Oil spill may impact local tourism

Published 1:38 pm Wednesday, June 9, 2010

The Gulf oil spill may already be having an effect on local businesses, although that effect is difficult to measure.

Danny Jones, owner of Durbin Farms Market at Interstate 65 Exit 205 in Clanton, said he has seen a 10- to 15-percent drop in business since last year.

“I think we’re off a little bit from last year, but I can’t say whether it’s from the oil spill or the economy,” Jones said. “We’re fighting two different animals.”

Jones has heard from some out-of-town regulars who are not traveling to the beach because of the oil spill.
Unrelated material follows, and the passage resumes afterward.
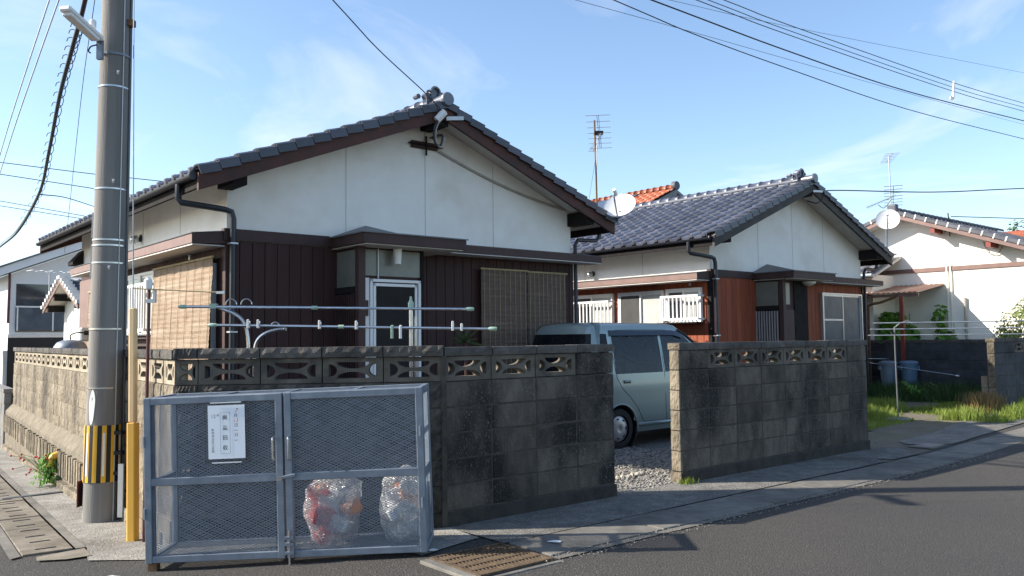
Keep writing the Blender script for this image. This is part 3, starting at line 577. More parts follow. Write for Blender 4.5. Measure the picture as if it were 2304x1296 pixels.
def house(name, label, z0, u0, v0, siding, bargemat, split_cols, kind, L=6.6):
    """single-storey gabled house; local x along the street, y to the back"""
    H = thing(name, label, 'house', fr(TH, u0, v0, z0), TH)
    W = 5.46; XE, XR, YF, YB = -.47, 5.95, -.47, L + .85; ZE = 3.292; RX = 2.73
    zt = lambda x: ZE + SL*((x - XE) if x <= RX else (XR - x))
    # walls
    MB().box(.03, W - .03, .03, L, .0, 2.63).build('lower_wall', 'wdark', H)
    MB().box(-.005, W + .005, -.005, L, -.1, .34).build('foundation', 'found', H)
    MB().prism([(0, 0, 2.60), (W, 0, 2.60), (W, 0, zt(W) - .10), (RX, 0, zt(RX) - .10), (0, 0, zt(0) - .10)], (0, L, 0)).build('plaster_wall', 'stucco', H)
    for x in (1.52, 2.722, 3.905): MB().box(x - .003, x + .003, -.003, .0, 2.74, zt(x) - .16).build('plaster_joint', 'joint', H)
    for y in (1.55, 3.1): MB().box(-.003, 0, y - .003, y + .003, 2.7, 3.3).build('plaster_joint', 'joint', H)
    # boards
    bx = MB().box(0, .146, -.016, .02, .34, 2.60).mesh('board', siding, bevel=.004)
    x = 0.0
    while x < W - .02:
        if not (1.40 < x < 2.30):
            o = link('board', bx, H, (x, 0, 0)); o.scale.x = min(1, (W - x)/.15)
        x += .152
    by = MB().box(-.016, .02, 0, .146, .34, 2.60).mesh('board', siding, bevel=.004)
    y = 0.0
    while y < L - .1:
        link('board', by, H, (0, y, 0)); y += .152
    for cx in (-.020, W - .05): MB().box(cx, cx + .07, -.025, .05, .34, 2.60).build('corner_post', 'wbrown' if siding == 'wdark' else 'beam', H)
    # roof deck, soffit and bargeboards
    R = MB()
    for a, b in ((XE, RX), (RX, XR)):
        R.prism([(a, YF + .03, zt(a) - .05), (b, YF + .03, zt(b) - .05), (b, YF + .03, zt(b) - .095), (a, YF + .03, zt(a) - .095)], (0, YB - YF - .06, 0))
    roof = R.build('roof', 'soffit', H)
    for a, b in ((XE - .02, RX), (RX, XR + .02)):
        MB().prism([(a, YF, zt(a) - .035), (b, YF, zt(b) - .035), (b, YF, zt(b) - .225), (a, YF, zt(a) - .225)], (0, .045, 0)).build('bargeboard', bargemat, roof)
        MB().prism([(a, YB, zt(a) - .035), (b, YB, zt(b) - .035), (b, YB, zt(b) - .235), (a, YB, zt(a) - .235)], (0, -.045, 0)).build('bargeboard', bargemat, roof)
    for x in (XE - .012, XR - .02): MB().box(x, x + .032, YF + .045, YB - .045, ZE - .20, ZE - .045).build('fascia', 'beam', roof)
    for x, zz in ((-.02, zt(0) - .10), (RX, zt(RX) - .10), (W + .02, zt(W) - .10)):
        MB().box(x - .085, x + .085, YF + .05, .02, zz - .20, zz - .005 + (0 if x != RX else -.03)).build('purlin_end', 'beam', roof, bevel=.004)
    # tiles: left slope seen tile by tile, rest joined
    nrow = 15; ncol = int((YB - YF)/TWD)
    def slope_m(left, y, i):
        s = i*TEX*SCO
        if left:
            x = XE - .03 + s; T = Matrix.Translation((x, y, zt(XE) - .012 + SL*(s - .03))); ax = Matrix(((0, SCO, -sin(SANG), 0), (-1, 0, 0, 0), (0, sin(SANG), SCO, 0), (0, 0, 0, 1)))
        else:
            x = XR + .03 - s; T = Matrix.Translation((x, y, zt(XR) - .012 + SL*(s - .03))); ax = Matrix(((0, -SCO, sin(SANG), 0), (1, 0, 0, 0), (0, sin(SANG), SCO, 0), (0, 0, 0, 1)))
        return T @ ax
    y1 = YF + .16 + TWD
    rest = MB()
    for c in range(ncol):
        for i in range(nrow):
            y = y1 + c*TWD
            if y > YB: continue
            if c < split_cols:
                link('eave_tile' if i == 0 else 'roof_tile', EAVE if i == 0 else TILE, roof, mat=slope_m(True, y + random.uniform(-.004, .004), i + random.uniform(-.02, .02)) @ Matrix.Rotation(random.uniform(-.008, .008), 4, 'X'))
            elif i == 0: link('eave_tile', EAVE, roof, mat=slope_m(True, y, 0))
            else: tile_mb(rest, 0, 0, T=slope_m(True, y, i), n=6)
            tile_mb(rest, 0, 0, T=slope_m(False, y - TWD, i), n=6)
    me = rest.mesh('roof_tiles', 'tile', smooth=True); me.set_sharp_from_angle(angle=radians(40)); stuff(link('roof_tiles', me, roof))
    for i in range(nrow + 1):
        s = i*TEX*SCO - .03
        if XE + s > RX - .12: break
        for left in (True, False):
            x = XE + s if left else XR - s
            for front in (True, False):
                yv = YF - .03 if front else YB + .03
                d = Vector((SCO if left else -SCO, 0, sin(SANG)))
                nz = Vector((-sin(SANG) if left else sin(SANG), 0, SCO)); xx = d.cross(nz)
                side = 1 if (xx.y > 0) == front else -1
                T = Matrix.Translation((x, yv, zt(XE) + SL*s - .005)) @ Matrix(((xx.x, d.x, nz.x, 0), (xx.y, d.y, nz.y, 0), (xx.z, d.z, nz.z, 0), (0, 0, 0, 1)))
                link('verge_tile', VL if side == 1 else VR, roof, mat=T)
    # ridge
    zr = zt(RX)
    MB().box(RX - .10, RX + .10, YF + .22, YB - .05, zr - .10, zr + .055).build('ridge_course', 'tile', roof, bevel=.008)
    MB().box(RX - .12, RX + .12, YF + .24, YB - .05, zr - .0, zr + .022).build('ridge_course', 'tiledull', roof, bevel=.006)
    y = YF + .36
    while y < YB - .2: link('ridge_tile', RIDGE, roof, (RX, y, zr + .05)); y += .262
    fr_ = MB(); fr_.lathe([(.0, -.02), (.085, -.02), (.095, -.005), (.095, .02), (.075, .02), (.075, .40)], 20, Matrix.Translation((RX, YF - .06, zr + .035)) @ Matrix.Rotation(-pi/2, 4, 'X'), cap=False)
    fr_.build('ridge_end', 'tile', roof, auto=True)
    og = MB()
    sh = [(a*.8, b*.8) for a, b in [(-.17, -.02), (-.16, .08), (-.19, .14), (-.15, .19), (-.09, .17), (-.085, .235), (-.04, .275), (.04, .275), (.085, .235), (.09, .17), (.15, .19), (.19, .14), (.16, .08), (.17, -.02)]]
    og.prism([(RX + a, YF + .24, zr + .03 + b) for a, b in sh], (0, .10, 0))
    for sx in (-1, 1):
        og.tube([(RX + sx*(.10 + .045*cos(t)), YF + .225, zr + .15 + .045*sin(t)) for t in [k*pi/5 for k in range(9)]], .016, 6)
    og.tube([(RX + .07*cos(t), YF + .22, zr + .19 + .07*sin(t)) for t in [k*pi/8 for k in range(9)]], .018, 6)
    og.tube([(RX - .2, YF + .33, zr + .13), (RX - .2, YF + .42, zr + .13)], .035, 8)
    og.build('ridge_ornament', 'tile', roof, auto=True)
    # gutters and pipes
    for sx, gx in ((-1, XE - .055), (1, XR + .055)):
        g = MB(); n = 7
        for r in (.047, .041):
            for yy in (YF + .06, YB - .06):
                for k in range(n + 1):
                    t = pi + pi*k/n; g.v.append((gx + r*cos(t), yy, ZE - .065 + r*sin(t)))
        for q in range(n):
            g.f += [(q, q + 1, n + 2 + q, n + 1 + q), (2*n + 2 + q + 1, 2*n + 2 + q, 3*n + 3 + q, 3*n + 4 + q), (q, 2*n + 2 + q, 2*n + 3 + q, q + 1), (n + 1 + q, n + 2 + q, 3*n + 4 + q, 3*n + 3 + q)]
        gt = g.build('gutter', 'pipe', H, auto=True)
        MB().lathe([(0, 0), (.048, 0), (.048, .01), (0, .01)], 14, Matrix.Translation((gx, YF + .055, ZE - .07)) @ Matrix.Rotation(-pi/2, 4, 'X')).build('end_cap', 'pipe', gt)
    yp = -.05
    pth = [(XE - .055, yp + .10, ZE - .10), (XE - .055, yp + .10, ZE - .26), (XE - .03, yp + .09, ZE - .30), (-.06, -.08, 2.98 - .04), (.02, -.085, 2.92), (.04, -.09, 2.84), (.04, -.09, .1)]
    MB().tube(pth, .036, 10).build('downpipe', 'pipe', H, auto=True)
    for zz in (2.55, 1.55, .8): MB().box(-.005, .085, -.135, -.04, zz, zz + .018).build('pipe_clip', 'alu', H)
    pth = [(XR + .055, -.1, ZE - .10), (XR + .05, -.1, ZE - .24), (XR - .02, -.1, ZE - .30), (W + .10, -.06, 2.98), (W + .05, -.05, 2.90), (W + .05, -.05, .1)]
    MB().tube(pth, .032, 8).build('downpipe', 'pipe', H, auto=True)
    # belt and canopies
    MB().box(.09, 1.285, -.04, .0, 2.605, 2.735).build('belt_board', 'wbrown', H)
    MB().box(-.045, 0.085, -.045, .04, 2.60, 2.735).build('belt_corner', 'wbrown', H)
    sc = MB(); sc.prism([(2.77, -.33, 2.615), (2.77, -.33, 2.715), (2.77, .0, 2.775), (2.77, 0, 2.625)], (3.04, 0, 0)); c = sc.build('window_canopy', 'wbrown', H)
    MB().box(2.77, 5.80, -.325, .0, 2.600, 2.612).build('canopy_soffit', 'soffit', c)
    lc = MB(); lc.prism([(-.39, -.02, 2.545), (-.39, -.02, 2.655), (0, -.02, 2.70), (0, -.02, 2.56)], (0, 5.6, 0)); c = lc.build('side_canopy', 'wbrown', H)
    MB().box(-.396, -.391, -.015, 5.57, 2.549, 2.648).build('fascia', 'fascia', c)
    MB().box(-.385, -.02, -.0, 5.57, 2.528, 2.543).build('canopy_soffit', 'soffit', c)
    tp = MB(); tp.prism([(-.405, -.03, 2.657), (-.405, -.03, 2.664), (0, -.03, 2.712), (0, -.03, 2.703)], (0, 5.62, 0)); tp.build('canopy_cover', 'sheet', c)
    # porch: little hipped canopy over a projecting entry
    P = MB(); x0, x1, yf, zb, ztp = 1.285, 2.76, -.87, 2.585, 2.715
    P.box(x0, x1, yf, 0, zb, ztp); pc = P.build('porch_canopy', 'wbrown', H)
    q = MB(); a, b, c_, d = (x0 - .02, yf - .02, ztp + .004), (x1 + .02, yf - .02, ztp + .004), (x1 + .02, .0, ztp + .004), (x0 - .02, 0, ztp + .004)
    e, f = (x0 + .52, 0, ztp + .20), (x1 - .05, 0, ztp + .08)
    for fc in ((a, b, f, e), (d, a, e), (b, c_, f)): q.quad(*fc)
    q.quad((x0 - .02, yf - .02, ztp - .012), (x1 + .02, yf - .02, ztp - .012), b, a); q.quad((x0 - .02, 0, ztp - .012), (x0 - .02, yf - .02, ztp - .012), a, d)
    q.build('hip_cover', 'sheet', pc)
    MB().box(x0 + .03, x1 - .03, yf + .03, -.0, zb - .014, zb - .003).build('porch_soffit', 'soffit', pc)
    MB().box(1.36, 1.455, -.60, -.51, .02, 2.575).build('porch_post', 'wbrown', H, bevel=.004)
    MB().box(1.40, 2.32, -.50, .02, .05, 2.57).build('entry_wall', 'wdark', H)
    # entry left face: lattice sliding door under a transom
    lat = MB().box(1.385, 1.398, -.49, -.01, .15, 2.02).build('lattice_door', 'wglass' if kind == 1 else 'beam', H)
    bar = MB().box(1.362, 1.384, -.012, .012, .18, 2.0).mesh('lattice_bar', 'alu' if kind == 2 else 'wbrown')
    for k in range(9): link('lattice_bar', bar, lat, (0, -.465 + k*.055, 0))
    MB().box(1.355, 1.40, -.50, .0, 2.02, 2.09).build('lintel', 'beam', H)
    MB().box(1.386, 1.399, -.48, -.02, 2.10, 2.54).build('transom_pane', 'transom', H)
    if kind == 1:
        sd_ = MB()
        X0, X1, Z0, Z1, Y = 1.545, 2.275, .12, 2.19, -.52
        for bx_ in ((X0, X0 + .035, Z0, Z1), (X1 - .035, X1, Z0, Z1), (X0, X1, Z1 - .035, Z1), (X0, X1, Z0, Z0 + .06)): sd_.box(bx_[0], bx_[1], Y - .035, Y + .02, bx_[2], bx_[3])
        dr = sd_.build('screen_door', 'alulight', H)
        ins = MB()
        for bx_ in ((X0 + .05, X0 + .085, Z0, Z1 - .05), (X1 - .08, X1 - .05, Z0, Z1 - .05), (X0 + .05, X1 - .05, Z1 - .085, Z1 - .05)): ins.box(bx_[0], bx_[1], Y - .025, Y + .01, bx_[2], bx_[3])
        ins.build('inner_frame', 'alulight', dr)
        MB().box(X0 + .085, X1 - .08, Y - .008, Y - .004, Z0, Z1 - .085).build('mesh_panel', 'screen', dr)
        MB().box(X0 - .07, X0 - .005, Y - .02, Y + .02, .15, 2.20).build('side_jamb', 'alulight', dr)
        MB().box(1.47, 2.29, -.515, -.502, 2.23, 2.55).build('transom_pane', 'transom', H)
        MB().box(2.29, 2.335, -.53, .0, .05, 2.57).build('entry_corner', 'beam', H)
        MB().tube([(1.67, -.53, 2.20), (1.67, -.53, 2.56)], .008, 6).build('door_cord', 'whitep', H)
        MB().lathe([(0, 0), (.042, 0), (.055, .19), (0, .19)], 16, Matrix.Translation((1.89, -.62, 2.375))).build('porch_lamp', 'whitep', H, auto=True)
        MB().box(1.455, 1.52, -.555, -.53, 1.74, 1.93).build('name_plate', 'wbrown', H); MB().box(1.475, 1.52, -.555, -.53, 1.58, 1.67).build('intercom', 'whitep', H)
        MB().box(2.36, 2.40, -.03, -.016, .34, 2.6).build('trim_board', 'beam', H)
    else:
        MB().box(1.47, 1.86, -.515, -.502, .15, 2.02).build('entry_door', 'wbrown', H)
        MB().box(1.47, 1.72, -.515, -.502, 2.12, 2.52).build('transom_pane', 'transom', H)
        MB().box(1.87, 2.335, -.52, .0, .05, 2.57).build('entry_corner', 'beam', H)
        MB().lathe([(0, 0), (.06, .012), (.12, .05), (.13, .085), (0, .085)], 20, Matrix.Translation((2.22, -.62, 2.47))).build('porch_lamp', 'whitep', H, auto=True)
        hose = curve_pts([(2.75, -.05, 2.55), (2.84, -.05, 2.40), (2.88, -.05, 2.2), (2.82, -.05, 1.85), (2.84, -.05, 1.5), (2.84, -.05, .5)], 6)
        MB().tube(hose, .032, 8).build('duct_hose', 'insul', H, auto=True)
        MB().box(2.74, 2.79, -.04, -.017, 1.62, 1.78).build('door_phone', 'whitep', H)
    return H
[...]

He said he thinks the media’s portrayal of the disaster is having a negative impact on tourism.

“I think in the long run we’re going to see some effect,” he said. “It could be so much worse.”
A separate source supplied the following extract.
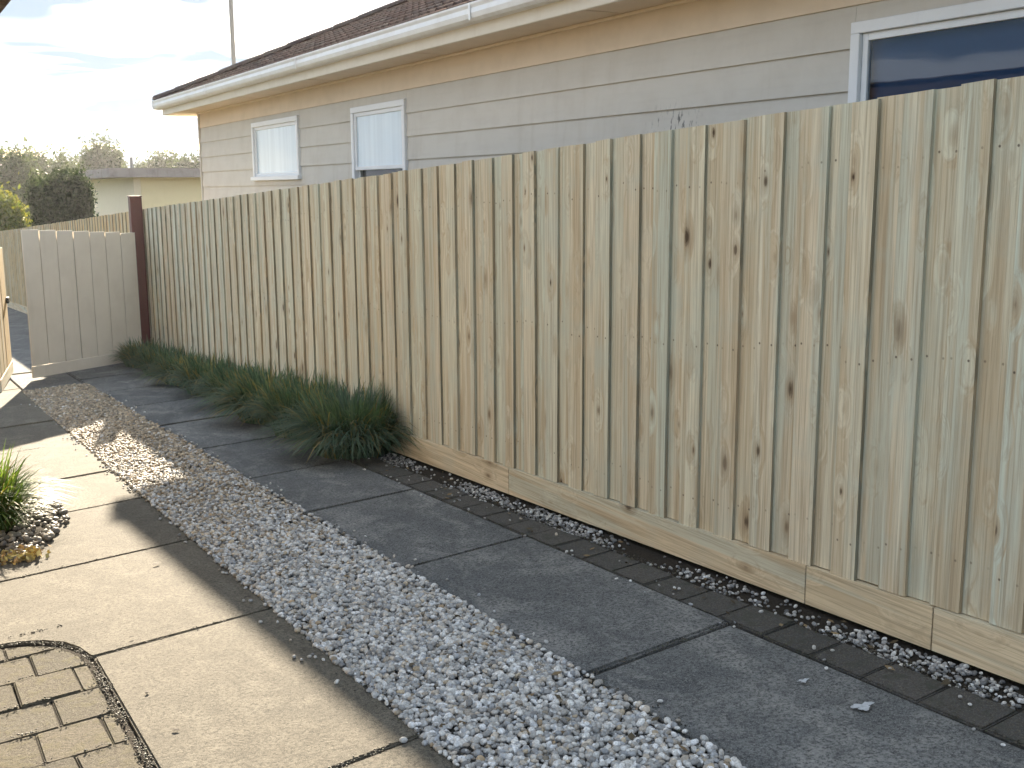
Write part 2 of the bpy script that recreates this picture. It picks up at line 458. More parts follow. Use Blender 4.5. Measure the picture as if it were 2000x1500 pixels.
# concrete slabs of the left path
SK = .12
def kline(yk, x): return yk + SK * (x - 1.38)
path = tag(empty('concrete_path', (0, 0, 0)), kind='structure')
XR = 1.385
gap = .008
rim = [(-.95, 4.735), (.30, 4.735), (.40, 4.715), (.49, 4.665), (.56, 4.585), (.60, 4.49), (.625, 4.36)]
ks = [1.30, 2.95, 4.42, 5.77, 6.95, 7.95, 9.30, 10.62, 11.94, 13.26, 14.6]
def slab(poly, mat, parent, depth=.09, bev=.007):
    jz = random.uniform(-.004, .004); tx = random.uniform(-.002, .002)
    return link('slab', prism_me('slab', poly, lambda x, y: gz(x, y) + jz + tx * x, depth, bev), mat, parent)
slab([(.635, -.4), (XR, -.4), (XR, kline(ks[0], XR) - gap), (.635, kline(ks[0], .635) - gap)], M['path'], path)
for a, b in ((0, 1), (1, 2)):
    slab([(.635, kline(ks[a], .635) + gap), (XR, kline(ks[a], XR) + gap), (XR, kline(ks[b], XR) - gap), (.635, kline(ks[b], .635) - gap)], M['path'], path)
slab([(.635, kline(ks[2], .635) + gap + .012), (XR, kline(ks[2], XR) + gap), (XR, kline(ks[3], XR) - gap), (-.95, kline(ks[3], -.95) - gap)] + rim, M['path'], path)
for a in range(3, len(ks) - 1):
    g2 = gap if a != 3 else gap
    slab([(-.95, kline(ks[a], -.95) + g2), (XR, kline(ks[a], XR) + g2), (XR, kline(ks[a + 1], XR) - g2), (-.95, kline(ks[a + 1], -.95) - g2)], M['path'], path)

# concrete slabs of the strip by the fence
strip = tag(empty('concrete_strip', (0, 0, 0)), kind='structure')
js = [-.4, 1.45, 3.085, 4.615, 5.93, 7.03, 8.3, 9.6, 10.9, 12.2, 13.5, 14.75]
X0, X1 = 2.045, 2.775
for a in range(len(js) - 1):
    k = lambda y, x: y + .10 * (x - X1)
    slab([(X0, k(js[a], X0) + gap), (X1, k(js[a], X1) + gap), (X1, k(js[a + 1], X1) - gap), (X0, k(js[a + 1], X0) - gap)], M['strip'], strip, bev=.01)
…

Not everyone is being swayed by the news. Carroll and Janie Loggins of Athens stopped by Durbin’s on their way to Gulf Shores. Also shopping there were Linda Sullins and her family from Huntsville, who were traveling to Florida.
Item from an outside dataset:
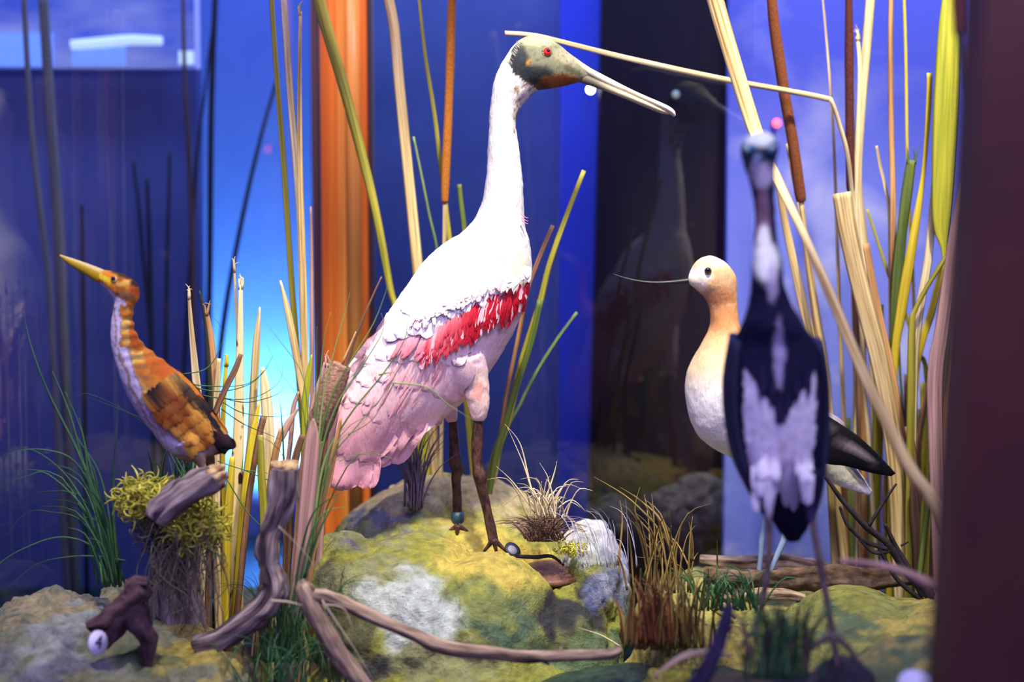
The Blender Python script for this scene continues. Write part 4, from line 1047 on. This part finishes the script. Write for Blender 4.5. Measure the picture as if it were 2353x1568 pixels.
rr('leaning tan reed just right of the heron\'s wing', 'tan', 2.33, [(1898, 900), (1908, 1030), (1922, 1160), (1938, 1300)], (12, 18))
rr('rust-coloured reed right of the leaning tan one near the heron', 'tan', 2.34, [(1930, 1000), (1940, 1120), (1950, 1300)], (16, 20))
rr('thin drooping reed by the maroon frame at the top', 'tan', 2.0, [(2236, -30), (2230, 80), (2222, 150), (2230, 220), (2238, 290), (2266, 480), (2290, 800)], [12, 9, 6, 5, 5, 6, 8], .6)
rr('grey-brown reed slanting up to the maroon frame', 'brown', 2.16, [(2228, 700), (2206, 820), (2192, 940), (2196, 1100), (2198, 1290)], (14, 20))
for i_, (lx_, top_, dx_, wd_, m_, Y_, lb_) in enumerate([
    (1918, 1060, 26, 16, 'straw', 2.38, 'straw reed low behind the black twig tips, nearest the heron'),
    (1994, 1130, -10, 14, 'olive', 2.39, 'olive reed standing behind the avocet\'s white tail tip'),
    (2034, 1080, 8, 18, 'tan', 2.31, 'tan reed between the thick green stalk and the ochre reed'),
    (2080, 860, 18, 16, 'brown', 2.33, 'brown reed seen through the gap right of the square cut leaf'),
    (2112, 940, -8, 20, 'straw', 2.32, 'straw reed upright in the densest part of the right cluster'),
    (2148, 880, -6, 18, 'yellow', 2.33, 'yellowish reed deep behind the mauve-brown leaf'),
    (2160, 980, 4, 26, 'tan', 2.25, 'wide tan reed just behind the mauve-brown leaf'),
    (2192, 860, -14, 18, 'purple', 2.24, 'pinkish reed rising half hidden by the maroon frame'),
    (2098, 1090, 14, 24, 'brown', 2.18, 'broad brown leaf base in front of the right cluster'),
    (2128, 1120, -4, 26, 'olive', 2.17, 'broad olive leaf base beside the broad brown one'),
    (2176, 1060, 0, 34, 'brown', 2.12, 'dark wide leaf at the bottom right beside the frame')]):
    rr(lb_, m_, Y_, [(lx_, top_), (lx_ + dx_ * .3, top_ + (1320 - top_) * .35), (lx_ + dx_ * .8, top_ + (1320 - top_) * .7), (lx_ + dx_, 1320)], [wd_ * .4, wd_, wd_, wd_])
# near dark cattail against the frame
t = cattail('blurred dark cattail hanging at the top beside the maroon frame', 1.35, [(2196, -60), (2200, 0), (2202, 80)], 26, [(2202, 78), (2210, 200), (2222, 350), (2230, 500), (2240, 700)], (10, 14), 'cat_d', 'dark')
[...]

“We usually go to the beach every year around this time,” said Sullins. “We want to continue to support the area.”

Local markets are also catching business from coast dwellers making their way up the Interstate to their vacation destinations. Jack Gipson and his wife, of Spanish Fort, were at Peach Park on Wednesday. Gipson said many have canceled their hotel or condo rentals at the beach.

“It’s terrible,” he said.

Peach Park owner Mark Gray reported a busy season thus far. He said he has seen no drop in business.

“It’s been really busy. I mean, I’m worried about it because a lot of our customers are from the Interstate and are headed to the beach or somewhere down south,” Gray said.

Both Jones and Gray anticipate one of the best peach crops in recent years. Gray indicated he wouldn’t mind selling a greater volume of peaches at a lower price.

“It’s about time for a year like that,” he said.

Just up the street, Todd’s Produce is approaching its 20th anniversary. Co-owner Dordie Hayes said business has been better every year, and she hopes to see that tradition continue.

“I’m only $15 off of last year,” she said, adding that she predicts some effects of the spill.